Climbing while standing all comes down to body position, or more importantly you ability to hinge at the hips and not the low back. Any rounding of the low back and/ or upper back (I call it turtleing up) will throw off your power center and your balance.

Proper standing pedaling technique is nothing more than proper hip hinge technique where you’ve got your chest puffed out, and arch in your low back and being able to maintain that spine position while hinging at the hips. The only way, in my opinion, to really ingrain this and get it right on the bike is to get off the bike and train that movement pattern. So, if you really want to see good standing pedaling technique watch my deadlift demo video and ingrain that movement. If that is how you move you won’t have to “figure out” how to do it on the bike, it will happen with minimal thought and effort.

Now, since most riders can’t achieve that position when standing and instead apply a rounded “seated” posture while standing they can’t maintain traction on the rear wheel when climbing. I can climb much better when standing, when I’m seated I feel like I’m fighting my front end from popping up. The steeper the climb the more the front end wants to wander so I stand up and get long which spreads my weight out and lets me keep the front end down and traction on the rear wheel. Core and hip strength play a big role because you can’t lean on the handlebars (we know that is bad body position) and you need all your weight on the pedals but without adequate strength in those areas you will lean into the handlebars to support your weight rather than using your core and hips to “suspend” you body over your bottom bracket.
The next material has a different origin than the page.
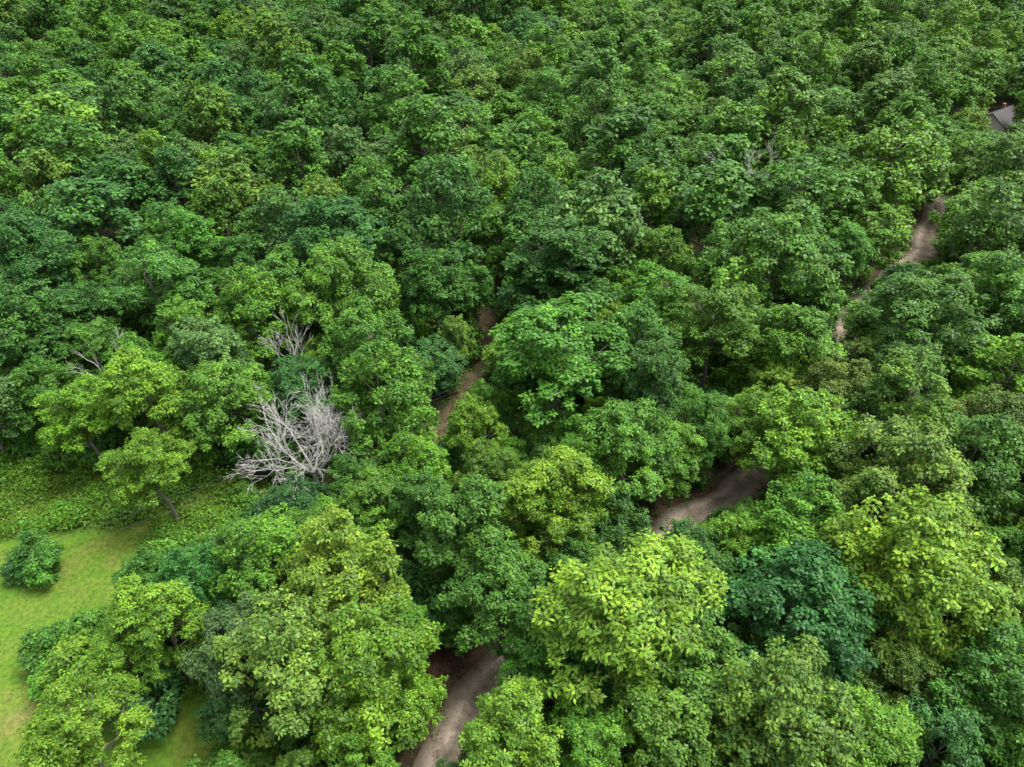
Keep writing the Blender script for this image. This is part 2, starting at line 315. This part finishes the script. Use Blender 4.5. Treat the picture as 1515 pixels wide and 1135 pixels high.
# ---------------------------------------------------------------- dead trees
def dead_mesh(name,seed,H,spread,levels=7,nst=5,lean=1.0):
    g=np.random.default_rng(seed);mb=MB()
    def grow(p,d,L,r,lev):
        P=[p];dd=d
        for _ in range(3):
            dd=norm(dd+g.normal(0,.11,3)+np.array([0,0,.03]));P.append(P[-1]+dd*L/3)
        mb.tube(P,np.linspace(r,r*.62,4),0,6 if lev<2 else 4)
        if lev>=levels: return
        for k in range(2 if g.random()<.5 else 3):
            fr=1.0 if k==0 else g.uniform(.35,.95);i=min(2,int(fr*3));q=P[i]+(P[i+1]-P[i])*(fr*3-i) if fr<1 else P[3]
            nd=norm(dd+g.normal(0,.22 if k==0 else .5,3)*spread);grow(q,nd,L*g.uniform(.66,.86),max(r*(.62 if k==0 else .42),.015),lev+1)
    mb.tube([(0,0,-.3),(.05,.1,H*.15),(0,0,H*.32)],[H*.02,H*.017,H*.015],0,8)
    for s in range(nst):
        an=s*6.283/nst+g.normal(0,.3);til=g.uniform(.3,1.0)*lean
        grow(np.array([0,0,H*(.24+.08*g.random())]),norm(np.array([math.cos(an)*til,math.sin(an)*til,1])),H*.22,H*.010,1)
    return mb.build(name,[DEAD])
for (x,y,H,sd,sp,nst,_,lv,ln) in dead_list:
    link("dead_tree",dead_mesh("dead_tree_mesh",sd,H,sp,nst=nst,levels=lv,lean=ln),(x,y,0))
link("dead_snag",dead_mesh("dead_snag_mesh",9,3.2,.6,levels=2,nst=2),(-30.5,28.2,0))
# ---------------------------------------------------------------- ground sheets
def grid_mesh(name,xs,ys,mat,hf):
    X,Y=np.meshgrid(xs,ys);Z=np.vectorize(hf)(X,Y);V=np.stack([X,Y,Z],-1).reshape(-1,3);nx=len(xs)
    i=np.arange(len(ys)-1)[:,None]*nx+np.arange(nx-1)[None];F=np.stack([i,i+1,i+nx+1,i+nx],-1).reshape(-1,4)
    mb=MB();mb.add(V,F,0);return mb.build(name,[mat])
link("ground",grid_mesh("ground",np.r_[-3000,-1500,np.arange(-700,701,20),1500,3000],np.r_[-2000,-500,np.arange(-100,901,20),2000,5000],FLOOR,hgt))
def polysheet(name,poly,z,mat,jit=.35):
    P=[];n=len(poly)
    for i in range(n):
        a,b=poly[i],poly[(i+1)%n];m=max(1,int(np.linalg.norm(b-a)/1.2)) if abs(a[0])<80 else 1
        for t in range(m):
            q=a+(b-a)*t/m;P.append((q[0]+rng.normal()*jit*.5,q[1]+rng.normal()*jit*.5,z))
    me=bpy.data.meshes.new(name);me.from_pydata(P,[],[list(range(len(P)))]);me.materials.append(mat);me.update();return link(name,me)
polysheet("meadow",meadow_poly,.004,MEADOW)
polysheet("lawn",lawn_poly,.010,LAWN,.3)
polysheet("dirt_bank",np.array([(-9.5,30),(-6,29),(-3,33),(-2,37),(-4,40),(-8,39),(-10,35)]),.009,BANK,.5)
def strip(name,pts,w,z,mat,jit,nc=8):
    T=norm(np.gradient(pts,axis=0));Nn=np.c_[-T[:,1],T[:,0]];n=len(pts)
    g=np.random.default_rng(len(name))
    wl=w*(1+jit*np.convolve(g.normal(size=n+4),np.ones(3)/2,'same')[:n]);wr=w*(1+jit*np.convolve(g.normal(size=n+4),np.ones(3)/2,'same')[:n])
    c=np.linspace(-1,1,nc+1);off=np.where(c[None]<0,c[None]*wl[:,None],c[None]*wr[:,None])
    XY=pts[:,None]+Nn[:,None]*off[...,None];V=np.c_[XY.reshape(-1,2),np.full(n*(nc+1),z)]
    i=np.arange(n-1)[:,None]*(nc+1)+np.arange(nc)[None];F=np.stack([i,i+nc+1,i+nc+2,i+1],-1).reshape(-1,4)
    mb=MB();mb.add(V,F,0);me=mb.build(name,[mat])
    at=me.attributes.new("cross",'FLOAT','POINT');at.data.foreach_set("value",np.tile((c+1)/2,n).astype(np.float32));return link(name,me)
strip("road_verge",road_pts,3.3,.014,VERGE,.25)
strip("dirt_road",road_pts,2.1,.020,ROAD,.12,12)
strip("forest_path",path_pts,1.7,.016,PATHM,.2)
def scatter(poly,n,extra=None):
    lo=np.maximum(poly.min(0),(-75,10));hi=poly.max(0);o=[]
    while len(o)<n:
        q=lo+(hi-lo)*rng.random(2)
        if inpoly(q[0],q[1],poly) and (extra is None or extra(q)): o.append(q)
    return np.array(o)
def weeds(name,C2,hlo,hhi,k,L,mat,rad=.45,holes=0):
    X,Y=C2[:,0],C2[:,1]
    big=np.clip(.5+.3*np.sin(X*.9+1.7*np.sin(Y*.37))*np.cos(Y*1.1+np.sin(X*.5))+.25*np.sin(X*.31-Y*.43)+.15*rng.normal(size=len(C2)),0,1)
    if holes: kp=big>holes*rng.random(len(C2));C2=C2[kp];big=big[kp]
    mb=MB();n=len(C2)*k;ti=np.repeat(np.arange(len(C2)),k)
    h=hlo+(hhi-hlo)*(rng.random(len(C2))*.3+big**1.5*.7);z=h[ti]*rng.random(n)**.5
    P=np.c_[C2[ti]+rng.normal(0,rad,(n,2)),z];D=np.c_[rng.normal(size=(n,2)),rng.normal(.2,.4,n)];Nn=np.c_[rng.normal(0,.5,(n,2)),np.ones(n)]
    tn=((.7+.45*big)*(.8+.4*rng.random(len(C2))))[ti]*(.7+.6*rng.random(n));ye=(rng.normal(0,.4,len(C2))+(.5-big)*.8)[ti]
    C=np.stack([tn*(1+.35*ye),tn*(1+.02*ye),tn*(1-.2*ye)],1);C=np.clip(C,.1,2);LL=L*(.6+.8*rng.random(n));mb.leaves(P,Nn,D,LL,LL*.45,C);link(name,mb.build(name,[mat]))
weeds("tall_weeds",scatter(meadow_poly,4200,lambda q:not inpoly(q[0],q[1],lawn_poly)),.15,1.9,26,.32,WEED,.42,.8)
weeds("lawn_grass",scatter(lawn_poly,14000),.02,.08,5,.14,GRASSB,.3,.9)
sel=[]
for p in road_pts[8:150]:
    for _ in range(14):
        a=rng.random()*6.28;r=rng.uniform(1.8,4.8);q=p+np.array([math.cos(a),math.sin(a)])*r
        if dline(q[0],q[1],road_pts)>1.75+.6*rng.random() and rng.random()<.6 and not(-8.5<q[0]<-3 and 31<q[1]<38): sel.append(q)
for p in path_pts:
    for _ in range(10):
        a=rng.random()*6.28;r=rng.uniform(1.1,3.3);q=p+np.array([math.cos(a),math.sin(a)])*r
        if dline(q[0],q[1],path_pts)>1.1+.5*rng.random(): sel.append(q)
weeds("roadside_weeds",np.array(sel),.1,.7,12,.26,WEED,.3)
# fallen leaves littering the road edges
mb=MB();n=9000;ii=rng.integers(5,len(road_pts)-5,n);a=rng.random(n)*6.28
off=np.abs(rng.normal(2.3,.5,n));P=np.c_[road_pts[ii]+np.c_[np.cos(a),np.sin(a)]*off[:,None],np.full(n,.03)]
tn=.5+rng.random(n);C=np.stack([tn*1.3,tn*.75,tn*2.0],1)
mb.leaves(P,np.c_[rng.normal(0,.25,(n,2)),np.ones(n)],np.c_[rng.normal(size=(n,2)),np.zeros(n)],.10+.10*rng.random(n),.06+.07*rng.random(n),C)
link("leaf_litter",mb.build("leaf_litter",[leafmat("dry_leaf",(.13,.12,.03),trans=.1)]))
# ---------------------------------------------------------------- house
def simple(name,col,rough=.8):
    m,nt,out=newmat(name);p=nt.nodes.new("ShaderNodeBsdfPrincipled");tc=nt.nodes.new("ShaderNodeTexCoord");nz=nt.nodes.new("ShaderNodeTexNoise");nz.inputs["Scale"].default_value=3
    nt.links.new(tc.outputs["Object"],nz.inputs["Vector"]);cr=nt.nodes.new("ShaderNodeValToRGB");cr.color_ramp.elements[0].color=(*[c*.8 for c in col],1);cr.color_ramp.elements[1].color=(*[min(1,c*1.15) for c in col],1)
    nt.links.new(nz.outputs["Fac"],cr.inputs[0]);nt.links.new(cr.outputs[0],p.inputs["Base Color"]);p.inputs["Roughness"].default_value=rough;nt.links.new(p.outputs[0],out.inputs[0]);return m
def box(x0,x1,y0,y1,z0,z1):
    V=[(x,y,z) for z in (z0,z1) for x,y in ((x0,y0),(x1,y0),(x1,y1),(x0,y1))];return V,[(0,3,2,1),(4,5,6,7),(0,1,5,4),(1,2,6,5),(2,3,7,6),(3,0,4,7)]
def part(name,parent,VF,mat):
    me=bpy.data.meshes.new(name);me.from_pydata(VF[0],[],VF[1]);me.materials.append(mat);me.update();o=link(name,me);o.parent=parent;return o
hs=bpy.data.objects.new("house",None);scene.collection.objects.link(hs);hs.location=(117,173.5,0);hs.rotation_euler=(0,0,math.radians(38));hs.scale=(.9,.9,.95)
wm=simple("siding",(.76,.75,.72));rm=simple("shingles",(.07,.065,.065));gm=simple("window_glass",(.03,.035,.04),.15);tm=simple("trim",(.75,.74,.72))
W,Dp,Hh,Rg=5.5,4,3,5.6
V=[(-W,-Dp,0),(W,-Dp,0),(W,Dp,0),(-W,Dp,0),(-W,-Dp,Hh),(W,-Dp,Hh),(W,Dp,Hh),(-W,Dp,Hh),(-W,0,Rg),(W,0,Rg)]
part("walls",hs,(V,[(0,1,5,4),(2,3,7,6),(1,2,6,9,5),(3,0,4,8,7)]),wm)
sl=(Rg-Hh)/Dp;ov=.5
def slope(s):
    ye=s*(Dp+ov);ze=Hh-sl*ov;P=[(-W-ov,ye,ze),(W+ov,ye,ze),(W+ov,0,Rg),(-W-ov,0,Rg)]
    V=[(x,y,z+.02) for x,y,z in P]+[(x,y,z+.2) for x,y,z in P];return V,[(0,1,2,3),(4,5,6,7),(0,1,5,4),(1,2,6,5),(2,3,7,6),(3,0,4,7)]
part("roof_front",hs,slope(-1),rm);part("roof_back",hs,slope(1),rm)
part("chimney",hs,box(1.5,2.3,.4,1.1,4.5,6.6),simple("brick",(.3,.13,.09)))
for k,x in enumerate((-4,-1.8,3.2)):
    part(f"window_frame_{k}",hs,box(x-.6,x+.6,-Dp-.05,-Dp-.003,.95,2.25),tm);part(f"window_{k}",hs,box(x-.5,x+.5,-Dp-.08,-Dp-.053,1.05,2.15),gm)
part("door",hs,box(.2,1.2,-Dp-.06,-Dp-.003,.1,2.2),simple("door_paint",(.2,.08,.05)))
part("gable_window",hs,box(-W-.08,-W-.003,-.5,.5,1.1,2.2),gm)
# ---------------------------------------------------------------- utility line
A=np.array([-68.,24.6]);B=np.array([13.,74.3]);wdir=math.atan2((B-A)[1],(B-A)[0])
def pole(x,y):
    e=bpy.data.objects.new("utility_pole",None);scene.collection.objects.link(e);e.location=(x,y,0);e.rotation_euler=(0,0,wdir+math.pi/2)
    mb=MB();mb.tube([(0,0,-.3),(0,0,5),(0,0,9.4)],[.16,.14,.11],0,10);o=link("pole",mb.build("pole",[BARK]));o.parent=e
    part("crossarm",e,box(-1.1,1.1,.12,.24,8.7,8.85),BARK)
    for k,xx in enumerate((-1,0.4,1)):
        mb=MB();mb.tube([(xx,.18,8.86),(xx,.18,8.95),(xx,.18,9.05)],[.03,.06,.03],0,8);o=link(f"insulator_{k}",mb.build("ins",[tm]));o.parent=e
pole(*A);pole(*B)
wire=simple("wire_black",(.03,.03,.03));mb=MB();pn=norm(np.array([-(B-A)[1],(B-A)[0]]))
for off in (-1,.4,1):
    t=np.linspace(0,1,40);P=np.c_[A+(B-A)*t[:,None]+pn*off,9.05-4*1.8*t*(1-t)];mb.tube(P,np.full(40,.02),0,4)
link("power_line",mb.build("power_line",[wire]))
# ---------------------------------------------------------------- light & camera
EL,AZ=66,75
w=bpy.data.worlds.new("World");scene.world=w;w.use_nodes=True;nt=w.node_tree
sk=nt.nodes.new("ShaderNodeTexSky");sk.sky_type='NISHITA';sk.sun_disc=False;sk.sun_elevation=math.radians(EL);sk.sun_rotation=math.radians(AZ);sk.dust_density=4;sk.air_density=1;sk.ozone_density=.6
hsv=nt.nodes.new("ShaderNodeHueSaturation");hsv.inputs["Saturation"].default_value=.3;hsv.inputs["Value"].default_value=2.1;nt.links.new(sk.outputs[0],hsv.inputs["Color"])
bg=nt.nodes["Background"];bg.inputs[1].default_value=.15;nt.links.new(hsv.outputs[0],bg.inputs[0])
L=bpy.data.lights.new("sun",'SUN');L.energy=4.0;L.angle=math.radians(30);L.color=(1,.98,.93);so=bpy.data.objects.new("sun",L);scene.collection.objects.link(so)
dv=Vector((math.sin(math.radians(AZ))*math.cos(math.radians(EL)),math.cos(math.radians(AZ))*math.cos(math.radians(EL)),math.sin(math.radians(EL))))
so.rotation_euler=dv.to_track_quat('Z','Y').to_euler();so.location=(0,0,100)
cam=bpy.data.cameras.new("camera");cam.sensor_width=36;cam.lens=24.95;cam.clip_end=8000;co=bpy.data.objects.new("camera",cam);scene.collection.objects.link(co)
co.location=(0,0,CAMH);co.rotation_euler=(math.radians(90-PITCH),0,0);scene.camera=co
scene.view_settings.view_transform='Standard';scene.view_settings.look='None'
And about clipless pedals increasing power…they do, but not how you want them too. If you have someone who has long, weak glutes and short, tight hip flexors (your average rider, in other words) they literally can not use their hips to pedal through the “deadspot” on the bottom. You attach their feet to the pedals so they can now use their already overworked hip flexors to pull through the top. It did not fix the problem, it simply made you more efficient with your dysfunction. In the face of that instant performance increase people stop there and really ingrain the “sit, spin and pull through” technique. They never really learn how to use the most powerful muscles in their body (the hips) to power through the bottom of the pedal stroke which, in my opinion, ultimately limits their development.
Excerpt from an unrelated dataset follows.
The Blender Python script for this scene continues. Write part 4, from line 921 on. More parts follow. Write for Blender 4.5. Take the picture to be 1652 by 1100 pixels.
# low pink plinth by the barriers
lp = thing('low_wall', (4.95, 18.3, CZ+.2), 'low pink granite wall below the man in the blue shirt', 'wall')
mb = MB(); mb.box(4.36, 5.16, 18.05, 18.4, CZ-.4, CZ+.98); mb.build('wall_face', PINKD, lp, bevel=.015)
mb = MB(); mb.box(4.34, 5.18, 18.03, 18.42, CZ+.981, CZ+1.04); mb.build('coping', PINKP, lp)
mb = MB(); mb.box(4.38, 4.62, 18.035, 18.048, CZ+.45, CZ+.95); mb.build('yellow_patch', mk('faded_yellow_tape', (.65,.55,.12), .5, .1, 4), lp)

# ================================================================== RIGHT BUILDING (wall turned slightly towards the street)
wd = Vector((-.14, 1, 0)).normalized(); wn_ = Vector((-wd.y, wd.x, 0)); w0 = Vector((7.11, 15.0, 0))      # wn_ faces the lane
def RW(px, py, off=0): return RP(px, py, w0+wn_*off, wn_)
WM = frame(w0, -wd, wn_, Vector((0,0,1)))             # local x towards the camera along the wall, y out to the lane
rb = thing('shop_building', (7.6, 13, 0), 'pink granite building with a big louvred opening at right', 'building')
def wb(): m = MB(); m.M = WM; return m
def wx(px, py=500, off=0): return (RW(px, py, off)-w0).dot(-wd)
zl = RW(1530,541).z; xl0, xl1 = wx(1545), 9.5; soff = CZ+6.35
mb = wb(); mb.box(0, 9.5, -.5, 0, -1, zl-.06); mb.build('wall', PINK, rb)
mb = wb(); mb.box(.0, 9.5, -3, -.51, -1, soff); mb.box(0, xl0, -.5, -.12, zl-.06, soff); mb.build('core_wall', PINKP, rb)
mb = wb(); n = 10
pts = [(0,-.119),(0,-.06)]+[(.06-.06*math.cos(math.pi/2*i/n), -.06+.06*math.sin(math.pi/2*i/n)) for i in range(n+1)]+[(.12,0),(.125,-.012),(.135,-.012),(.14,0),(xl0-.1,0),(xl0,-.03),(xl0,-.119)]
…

That is not an advantage, it is a crutch that results in an appallingly high rate of overuse injuries. There is absolutely nothing that you can do with clipless pedals that you can’t do just as well, if not better, with flats. This isn’t even taking into account how clipless pedals completely screws up the natural “rolling” motion the foot goes through. Your foot is designed to strike mid foot on the outside and roll into the arch and pushing through the center of the midfoot. This rolling action creates a natural screwing motion and avoids a linear up and down motion, which is how the leg is designed to work. By attaching the foot to the pedal at the middle-midfoot position you take away the entire roll action and place a crapload of stress on the knees and hips. 85% overuse injury rates don’t lie – something is wrong with clipless pedaling.

Just because you are on a bike doesn’t mean that everything we know about how the human body is supposed to power movement goes out the window. We were convinced not too long ago that running shoes were great and we now know that you try to improve on mother nature at your own risk. The more I look at it the more I’m convinced clipless pedals are worthless and screw your body up.